Over 15,000 women, in August 1917, rallied in Melbourne to protest against rising food prices and war profiteering. Demonstrations like these were brutally broken up causing riots to erupt over a number of days.

Volunteer police patrols were organised by the Burghers of Melbourne to implement a ban on public meetings. The city authorities feared that the February Revolution in Russia was just around the corner for Australia.

They were right to be fearful. The February and October Revolution made a deep impression on the Australian working class at the time.
Hard to believe now but the then Victorian and NSW Labor Party actually passed resolutions praising the Russian workers for overthrowing the Czarist regime and condemning capitalism for igniting the World War.

The 1917 Great Strike

Coalescence of rising prices, falling wages, divisions over the two conscription referendums and the industrial bloodbath of the World War became a catalyst for industrial trouble inside the country. The most famous of these was the 1917 Great Strike that took place in Sydney at the Eveleigh Railway Workshops.

Workers went on strike in August 1917, at the Eveleigh Railway Workshops and Randwick tram sheds to oppose the implementation of time cards which scrutinized the performance of workers.

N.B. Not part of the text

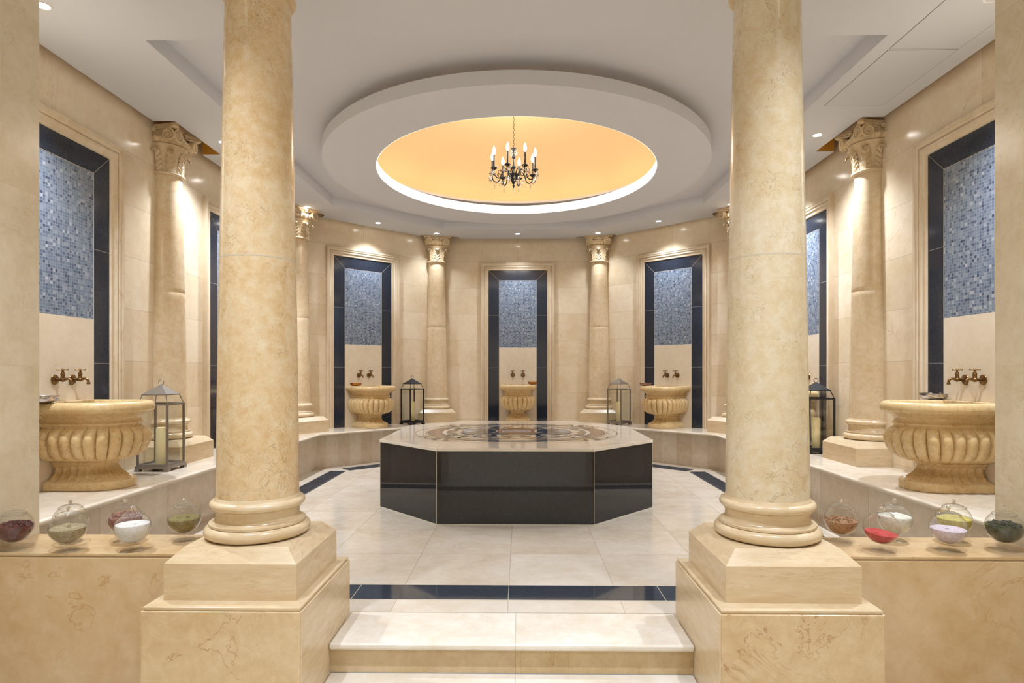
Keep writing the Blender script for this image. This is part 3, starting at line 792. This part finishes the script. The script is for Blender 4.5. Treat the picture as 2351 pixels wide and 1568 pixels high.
# ------------------------------------------------------------------ niches
def sweep_frame(bm, hw, zt, z0, prof):
    """prof: list of (inset from outer edge, projection); path up, across, down; local front = -y"""
    rows = []
    for ins, pr in prof:
        a = hw-ins; tt = zt-ins
        rows.append([bm.verts.new(v) for v in ((-a, -pr, z0), (-a, -pr, tt), (a, -pr, tt), (a, -pr, z0))])
    for A, B in zip(rows, rows[1:]):
        for i in range(3): bm.faces.new((A[i], A[i+1], B[i+1], B[i]))
def make_niche(label, loc, rotz):
    t = thing('wall_niche', label, 'wall niche', loc, rotz, 'mosaic niches round the hall wall')
    zt = 3.113; z0 = LZ+.0005
    bm = bmesh.new()
    pr = [(0, 0), (0, .048), (.004, .052), (.022, .052), (.024, .046), (.028, .046)]
    pr += [(.028+.024*math.sin(a), .046-.016*(1-math.cos(a))) for a in [PI/2*i/5 for i in range(1, 6)]]
    pr += [(.056, .026), (.060, .034), (.068, .038), (.078, .036), (.084, .026), (.090, .022), (.118, .020), (.122, .016), (.124, 0)]
    sweep_frame(bm, .614, zt, z0, pr); finish('stone_frame', bm, M['frame'], t, smooth=40)
    uv = lambda v: (v.x, v.z)
    bm = bmesh.new()
    a0, a1 = .492, .313; zt0, zt1 = 2.992, 2.823
    q = lambda P: bm.faces.new([bm.verts.new((x, -.006, z)) for x, z in P])
    for s in (-1, 1): q([(s*a0, z0), (s*a1, z0), (s*a1, zt1), (s*a0, zt0)])
    q([(-a0, zt0), (-a1, zt1), (a1, zt1), (a0, zt0)])
    finish('granite_border', bm, M['granite_blue'], t, uvfn=uv)
    bm = bmesh.new()
    for s in (-1, 1): tube(bm, [(s*a0, -.0062, zt0), (s*a1, -.0062, zt1)], .0013, 6)
    for s in (-1, 1): box(bm, s*a1-.0012, s*a1+.0012, -.007, -.002, z0, zt1)
    box(bm, -a1, a1, -.007, -.002, zt1-.0012, zt1+.0012)
    finish('joint', bm, M['joint'], t)
    bm = bmesh.new(); box(bm, -a1, a1, -.005, 0, 1.70, zt1); finish('mosaic_panel', bm, M['mosaic'], t, uvfn=uv)
    bm = bmesh.new(); box(bm, -a1, a1, -.008, 0, z0, 1.70); finish('stone_panel', bm, M['panel'], t)
    return t
# frames (position of wall point, rotation so that local -y faces into the room)
NI = [('back', (0, YB, 0), 0), ('bl', (-2.324, 9.166, 0), R_(45)), ('br', (2.324, 9.166, 0), R_(-45)),
      ('l2', (-WX, N2Y, 0), R_(90)), ('r2', (WX, N2Y, 0), R_(-90)), ('l3', (-WX, N3Y, 0), R_(90)), ('r3', (WX, N3Y, 0), R_(-90))]
where = {'back': 'in the middle of the back wall', 'bl': 'on the back left diagonal wall', 'br': 'on the back right diagonal wall',
         'l2': 'on the left wall, mostly hidden behind the big left column', 'r2': 'on the right wall, partly hidden behind the big right column',
         'l3': 'on the near left wall, cut by the entrance wall', 'r3': 'on the near right wall, cut by the entrance wall'}
n0 = None
for key, loc, rz in NI:
    lab = 'blue mosaic niche '+where[key]
    if n0 is None: n0 = make_niche(lab, loc, rz)
    else: dup(n0, loc, rz, lab)
def loc_in(key, x, out, z):
    for k, l, rz in NI:
        if k == key:
            v = Matrix.Rotation(rz, 3, 'Z') @ Vector((x, -out, 0)); return Vector((l[0]+v.x, l[1]+v.y, z)), rz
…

It was a Taylorist time-management system to control and speed-up the workforce to support the 'war effort'.

Initially 6000 rail and tram workers went out in protest against this new card system. Eventually the strike expanded to other towns and industries and saw 77,000 strike in NSW and 100,000 nationwide.

Whilst The 1917 Great Strike had popular militant support, with frequent massive rallies in Sydney's Domain, it collapsed by September 1917. The defeat saw 22 unions deregistered and militant workers sacked, blacklisted and discriminated against.

The war-time attacks on workers’ living standards and intensified exploitation at the workplace saw an increase in Australian workers' class consciousness. The defeat of workers' industrial strike activity by business and government only increased their class hostility.

Combined with the news of the successful October Revolution in Russia, which sparked revolutionary upsurges in a number of other European countries, it radicalised many workers in Australia, giving them a vision and hope of a new cooperative society, socialism. Soon after the First World War these events attracted the most advanced workers to revolutionary struggle and convinced them to establish the Communist Party in Australia by 1920.